Cultura
Edição 102 > Michael Jackson e a luta cultural contra o capitalismo
Michael Jackson e a luta cultural contra o capitalismo
Com o falecimento, no dia 25 de junho passado, de um dos ícones da música pop para a juventude que viveu e cresceu excluída de muitos direitos, como foi Michael Jackson, muitas questões se reacendem

A black music norte-americana – assim como o forró, o samba e o hip-hop no Brasil – é expressão de uma juventude que luta e enfrenta condições adversas. Não falo aqui de somente ouvir ou gostar desses ritmos. Cito aqueles que, através dessas e de outras expressões musicais, externam sua realidade, na maioria das vezes dura, porém enfrentadas com criatividade, alegria, vontade de vencer e acima de tudo respeito ao ser humano.
A identidade inicia-se na origem, de famílias proletárias, de artistas e militantes dessas expressões culturais. Passa pelas barreiras do pré-conceito e explodem na aceitação e simpatia assumidas pelos povos por essas expressões culturais. Assim como no Harlem em Nova Iorque, a vida no sertão nordestino, nas periferias do Rio de Janeiro e de São Paulo é enfrentar as barreiras do direito à alimentação, ao emprego, à educação e a tantos outros direitos básicos que, no regime socialista, serão superados.
Em meio a essas barreiras, homens e mulheres, na maioria das vezes jovens, conseguem compor e cantar músicas muitas vezes críticas, que dão conforto e mensagem buscados por outros milhões de homens e mulheres. Mais ainda, elas inspiram para continuar a luta e a caminhada pela sobrevivência e pelos nossos direitos.
No Brasil, especialmente nos finais de semana, os bailes funk, as rodas de samba e os forrós são espaços para esses maravilhosos momentos em que, sem distinção étnica, econômica e social, todos se encontram e extravasam suas energias e se preparam para mais uma semana, na qual os trabalhadores terão novamente sua força de trabalho sugada.

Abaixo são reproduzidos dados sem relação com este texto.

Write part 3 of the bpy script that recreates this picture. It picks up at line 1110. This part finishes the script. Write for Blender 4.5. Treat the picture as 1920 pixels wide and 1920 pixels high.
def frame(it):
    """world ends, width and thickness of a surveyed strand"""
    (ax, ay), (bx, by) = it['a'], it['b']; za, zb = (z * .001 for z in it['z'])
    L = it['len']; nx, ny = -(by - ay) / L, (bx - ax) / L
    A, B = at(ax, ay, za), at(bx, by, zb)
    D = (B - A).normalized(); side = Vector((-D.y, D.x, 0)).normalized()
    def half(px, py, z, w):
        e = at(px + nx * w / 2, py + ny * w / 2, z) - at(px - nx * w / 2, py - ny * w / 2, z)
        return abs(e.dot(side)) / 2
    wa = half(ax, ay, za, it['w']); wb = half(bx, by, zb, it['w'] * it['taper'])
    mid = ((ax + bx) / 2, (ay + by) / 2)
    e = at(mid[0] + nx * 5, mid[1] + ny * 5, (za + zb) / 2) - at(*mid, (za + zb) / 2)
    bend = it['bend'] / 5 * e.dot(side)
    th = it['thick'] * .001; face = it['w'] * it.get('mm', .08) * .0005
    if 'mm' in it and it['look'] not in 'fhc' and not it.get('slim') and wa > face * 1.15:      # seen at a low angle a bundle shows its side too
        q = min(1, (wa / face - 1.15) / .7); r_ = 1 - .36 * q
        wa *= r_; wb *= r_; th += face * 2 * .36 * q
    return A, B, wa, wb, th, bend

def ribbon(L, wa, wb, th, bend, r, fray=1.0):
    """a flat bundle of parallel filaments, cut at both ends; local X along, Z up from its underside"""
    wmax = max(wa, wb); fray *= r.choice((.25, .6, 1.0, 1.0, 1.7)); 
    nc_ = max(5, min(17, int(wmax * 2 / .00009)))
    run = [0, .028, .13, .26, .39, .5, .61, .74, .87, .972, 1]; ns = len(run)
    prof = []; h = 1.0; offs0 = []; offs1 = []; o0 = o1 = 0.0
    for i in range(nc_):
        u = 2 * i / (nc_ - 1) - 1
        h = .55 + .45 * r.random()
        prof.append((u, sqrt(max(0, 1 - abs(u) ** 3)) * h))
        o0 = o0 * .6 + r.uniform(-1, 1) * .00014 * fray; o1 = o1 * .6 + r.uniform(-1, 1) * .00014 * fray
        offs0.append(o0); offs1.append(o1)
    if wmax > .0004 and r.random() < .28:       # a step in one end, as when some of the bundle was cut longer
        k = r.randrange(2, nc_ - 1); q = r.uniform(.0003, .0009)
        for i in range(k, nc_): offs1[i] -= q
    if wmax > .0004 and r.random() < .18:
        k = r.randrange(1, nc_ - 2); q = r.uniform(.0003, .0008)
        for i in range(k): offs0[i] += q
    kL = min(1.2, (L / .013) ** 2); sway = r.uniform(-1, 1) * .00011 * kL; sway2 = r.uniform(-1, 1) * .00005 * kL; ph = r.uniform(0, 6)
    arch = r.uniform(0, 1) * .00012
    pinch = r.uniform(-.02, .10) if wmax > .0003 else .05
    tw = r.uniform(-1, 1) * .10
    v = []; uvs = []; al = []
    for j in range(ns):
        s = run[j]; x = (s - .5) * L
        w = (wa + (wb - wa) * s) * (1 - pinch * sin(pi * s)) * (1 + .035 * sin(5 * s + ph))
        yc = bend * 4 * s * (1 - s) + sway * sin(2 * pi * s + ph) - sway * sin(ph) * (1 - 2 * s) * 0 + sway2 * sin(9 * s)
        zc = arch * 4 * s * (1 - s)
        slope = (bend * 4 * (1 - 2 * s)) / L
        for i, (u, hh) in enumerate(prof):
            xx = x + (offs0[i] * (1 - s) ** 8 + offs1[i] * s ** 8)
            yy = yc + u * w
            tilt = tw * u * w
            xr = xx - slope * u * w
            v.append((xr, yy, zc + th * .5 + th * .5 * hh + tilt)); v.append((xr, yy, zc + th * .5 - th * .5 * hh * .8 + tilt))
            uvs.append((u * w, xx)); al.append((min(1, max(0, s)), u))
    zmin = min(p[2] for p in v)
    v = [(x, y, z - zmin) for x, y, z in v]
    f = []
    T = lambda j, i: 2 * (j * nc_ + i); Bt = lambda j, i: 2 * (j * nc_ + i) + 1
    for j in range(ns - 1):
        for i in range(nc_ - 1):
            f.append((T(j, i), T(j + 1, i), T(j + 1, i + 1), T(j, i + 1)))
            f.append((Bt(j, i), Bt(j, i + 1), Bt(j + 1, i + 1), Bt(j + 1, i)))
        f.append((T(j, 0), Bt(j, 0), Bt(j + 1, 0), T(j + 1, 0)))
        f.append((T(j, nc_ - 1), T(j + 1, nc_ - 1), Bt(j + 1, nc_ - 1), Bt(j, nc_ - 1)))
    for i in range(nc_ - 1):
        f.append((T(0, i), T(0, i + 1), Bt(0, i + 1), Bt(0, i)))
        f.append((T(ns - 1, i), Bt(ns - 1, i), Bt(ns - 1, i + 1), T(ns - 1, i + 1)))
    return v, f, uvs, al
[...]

As elites muitas vezes não entendem como certos fenômenos populares rompem barreiras de seus modos de pensar, em suas mídias manipuladas e até mesmo nas suas gigantescas salas-de-estar, onde muitos de seus filhos também ouvem e dançam músicas compostas nos guetos e favelas do mudo, levando a esses espaços letras e conteúdos que queriam elas – as elites – que fossem sufocados onde eles não passam nem por perto.
Nesse sentido, render homenagens a Michael Jackson é lembrar que ele e sua família de origem operária romperam barreiras através da música; que ele, ainda em um mundo sem internet e sem a universalização da televisão, já era um ídolo nas periferias do nosso país e do mundo. Inspirou Tim Maia, Jorge Ben (hoje Benjor) e Sandra de Sá, dentre outros milhões de pessoas em todo o mundo.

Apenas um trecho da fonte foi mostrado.